§ **INSTRUCTIONS TO FOLLOW**
Set down, exactly as written, the lines from the top of the data to the line that holds "prohibit(t, .018, .038, .029, y);", and omit the pictures.

§ **SOURCE MATERIAL**
** start **

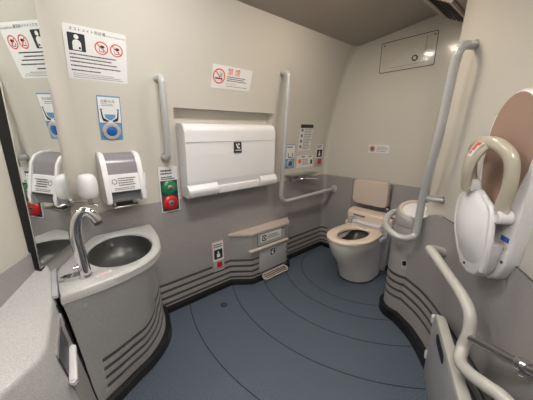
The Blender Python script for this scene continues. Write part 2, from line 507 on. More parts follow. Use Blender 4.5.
# ostomy equipment notice
t, y = sign('notice_sign', 'large white notice with a torso pictogram and two red prohibition rings beside the mirror', 'sign', MA(.313, 1.665), .262, .232, .01)
bm = B(); text_bm(bm, 'オストメイト用設備', .0165, -.108, .092, y-.0005); obj('title', bm, INK, t)
bm = B(); text_bm(bm, 'Ostomy Equipment', .0125, .030, .091, y-.0005); obj('subtitle', bm, INKG, t)
bm = B(); textlines(bm, -.115, .115, -.045, .002, 3, y, 0, .36, .005); textlines(bm, -.115, .1, -.062, -.049, 1, y, 0, .45, .005); textlines(bm, -.115, .03, -.082, -.068, 1, y, 0, .42, .005)
textlines(bm, -.11, .12, -.110, -.086, 3, y, 1, .3, .006)
obj('lettering', bm, [INK, INKG], t)
bm = B(); extr(bm, rrect(.068, .074, .003, -.082, .045), y, y-.0006); obj('pictogram_panel', bm, INK, t)
bm = B(); person(bm, -.082, .042, .048, y-.0006); obj('figure', bm, PAPER, t)
bm = B(); extr(bm, circ(.005, -.072, .022, 14), y-.0011, y-.0016); obj('mark', bm, INK, t)
prohibit(t, .018, .038, .029, y); prohibit(t, .084, .038, .029, y)

# automatic water sensor plate: white picture above, blue button below
def bluesensor(x, z, w, h, label, detail=True, cup=True):
    t, y = sign('sensor_plate', label, 'sign', MA(x, z), w, h, .004, BLUE)
    bm = B(); extr(bm, rrect(w-.008, h*.56, .003, 0, h*.19), y, y-.0006); obj('picture_panel', bm, PAPER, t)
    bm = B(); k = w/.11
    if cup:
        for s in (-1, 1):
            pts = [(s*.046*k, .048*k), (s*.034*k, .048*k), (s*.032*k, -.004*k), (s*.02*k, -.012*k), (s*.008*k, -.018*k), (s*.006*k, -.012*k)][:0] or \
                  [(s*.044*k, .05*k), (s*.034*k, .05*k), (s*.034*k, .046*k), (s*.038*k, .044*k), (s*.032*k, .004*k), (s*.008*k, -.012*k), (s*.014*k, -.018*k), (s*.034*k, -.014*k), (s*.040*k, .002*k)]
            extr(bm, pts, y-.0006, y-.0011, 0)
        extr(bm, [(-.026*k, .022*k), (.026*k, .022*k), (.024*k, .006*k), (.006*k, -.008*k), (-.006*k, -.008*k), (-.024*k, .006*k)], y-.0006, y-.001, 1)
    else:
        pts = [(-.03*k, .03*k), (-.03*k, .0), (-.015*k, -.012*k), (.03*k, -.012*k), (.03*k, .03*k), (.023*k, .03*k), (.023*k, -.005*k), (-.01*k, -.005*k), (-.023*k, .004*k), (-.023*k, .03*k)]
        extr(bm, pts, y-.0006, y-.0011, 0)
    obj('pictogram', bm, [INK, BLUE], t)
    bm = B()
    if detail: text_bm(bm, '自動水洗', .017, -.040, .084, y-.0008); obj('title', bm, INK, t); bm = B(); textlines(bm, -.038, .02, .064, .080, 2, y-.0006, 1, .4, .006)
    else: textlines(bm, -w*.4, w*.3, h*.34, h*.44, 1, y-.0006, 0, .5, .01)
    obj('lettering', bm, [INK, INKG], t)
    cz = -h*.29; r = min(w*.46, h*.2)
    bm = B(); lathe(bm, [(r, 0), (r, .004), (r*.9, .009), (r*.6, .010), (r*.56, .006)], Matrix.Translation((0, y, cz)) @ Matrix.Rotation(pi/2, 4, 'X')); obj('button_ring', bm, LGREYP, t)
    bm = B(); lathe(bm, [(r*.54, 0), (r*.54, .008), (r*.4, .011), (0, .012)], Matrix.Translation((0, y, cz)) @ Matrix.Rotation(pi/2, 4, 'X')); obj('button', bm, BLUEB, t, label='blue button')
    return t
bluesensor(.343, 1.372, .112, .236, 'blue and white sensor plate with a grey ringed button above the towel dispenser')
bluesensor(1.828, 1.072, .122, .23, 'small blue and white button plate behind the upright of the angled grab rail', False, False)

# no smoking
t, y = sign('no_smoking_sign', 'white no smoking sign with red ring and red characters high on the long wall', 'sign', MA(1.114, 1.658), .325, .145, .007)
prohibit(t, -.108, .004, .047, y, 'cigarette')
bm = B(); text_bm(bm, '禁 煙', .046, -.045, .024, y-.0005, 0); obj('title', bm, ORANGE, t)
bm = B(); text_bm(bm, 'NO SMOKING', .013, -.045, -.040, y-.0005, 0); obj('subtitle', bm, ORANGE, t)
bm = B(); textlines(bm, -.045, .13, -.022, .014, 3, y, 1, .45, .006); obj('lettering', bm, [ORANGE, INK, INKG], t)
bm = B()
textlines(bm, -.045, .14, -.056, -.046, 1, y, 2, .4, .01)
obj('fine_print', bm, [ORANGE, INK, INKG], t)

# instruction sheet, label with orange disc, red call button, low call button sign
t, y = sign('instruction_sheet', 'tall white instruction sheet with a black header above the toilet paper shelf', 'sign', MA(2.022, 1.245), .185, .25, .003)
bm = B(); extr(bm, rrect(.185, .034, .002, 0, .110), y, y-.0006)
obj('header', bm, INK, t)
for k in range(4):
    bm = B(); extr(bm, rrect(.028, .026, .003, -.062, .072-k*.052), y, y-.0006); obj('pictogram', bm, INKG, t)
bm = B(); textlines(bm, -.03, .085, -.115, .085, 13, y, 0, .4, .008)
obj('lettering', bm, [INKG, PAPER], t)
t, y = sign('flush_label', 'wide white label with an orange disc below the instruction sheet', 'sign', MA(2.055, 1.012), .25, .118, .006)
bm = B(); extr(bm, circ(.024, -.085, .004), y, y-.0006); obj('orange_disc', bm, mat('orange', srgb(226, 112, 44), .5), t)
bm = B(); extr(bm, rrect(.032, .046, .003, .095, -.012), y, y-.0006); obj('pictogram', bm, INK, t)
bm = B(); textlines(bm, -.045, .055, -.038, .028, 4, y, 1, .4, .008); obj('lettering', bm, [INK, INKG], t)
bm = B()
extr(bm, rrect(.05, .01, .002, -.035, .046), y, y-.0006); obj('caption', bm, INK, t)
bm = B(); extr(bm, rrect(.04, .01, .002, .07, .046), y, y-.0006); obj('caption', bm, INK, t)
def callbutton(x, z, w, h, label):
    t, y = sign('call_button_sign', label, 'sign', MA(x, z, 1.742 if z < .8 else None), w, h, .004, PAPER, RED)
    bm = B(); extr(bm, rrect(w*.72, h*.32, .003, 0, h*.08), y, y-.0006); obj('pictogram_panel', bm, INK, t)
    bm = B(); person(bm, 0, h*.07, h*.15, y-.0006); obj('figure', bm, PAPER, t)
    bm = B(); textlines(bm, -w*.38, w*.38, h*.3, h*.44, 2, y, 0, .5, .009); obj('lettering', bm, INK, t)
    bm = B(); extr(bm, rrect(w*.94, h*.36, .003, 0, -h*.31), y, y-.004, 0, bev=.001); obj('button_plate', bm, LGREYP, t)
    bm = B(); extr(bm, rrect(w*.4, w*.42, .003, .004, -h*.27), y-.004, y-.011, 0, bev=.002); obj('button', bm, REDB, t, label='red push button')
callbutton(2.275, 1.062, .125, .245, 'call button sign with a red button below it nearest the far corner')
callbutton(.996, .304, .108, .262, 'low call button sign with a red button down by the wall grooves')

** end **

§ **EXERCISE RESULT**
The Blender Python script for this scene continues. Write part 2, from line 507 on. More parts follow. Use Blender 4.5.
# ostomy equipment notice
t, y = sign('notice_sign', 'large white notice with a torso pictogram and two red prohibition rings beside the mirror', 'sign', MA(.313, 1.665), .262, .232, .01)
bm = B(); text_bm(bm, 'オストメイト用設備', .0165, -.108, .092, y-.0005); obj('title', bm, INK, t)
bm = B(); text_bm(bm, 'Ostomy Equipment', .0125, .030, .091, y-.0005); obj('subtitle', bm, INKG, t)
bm = B(); textlines(bm, -.115, .115, -.045, .002, 3, y, 0, .36, .005); textlines(bm, -.115, .1, -.062, -.049, 1, y, 0, .45, .005); textlines(bm, -.115, .03, -.082, -.068, 1, y, 0, .42, .005)
textlines(bm, -.11, .12, -.110, -.086, 3, y, 1, .3, .006)
obj('lettering', bm, [INK, INKG], t)
bm = B(); extr(bm, rrect(.068, .074, .003, -.082, .045), y, y-.0006); obj('pictogram_panel', bm, INK, t)
bm = B(); person(bm, -.082, .042, .048, y-.0006); obj('figure', bm, PAPER, t)
bm = B(); extr(bm, circ(.005, -.072, .022, 14), y-.0011, y-.0016); obj('mark', bm, INK, t)
prohibit(t, .018, .038, .029, y); prohibit(t, .084, .038, .029, y)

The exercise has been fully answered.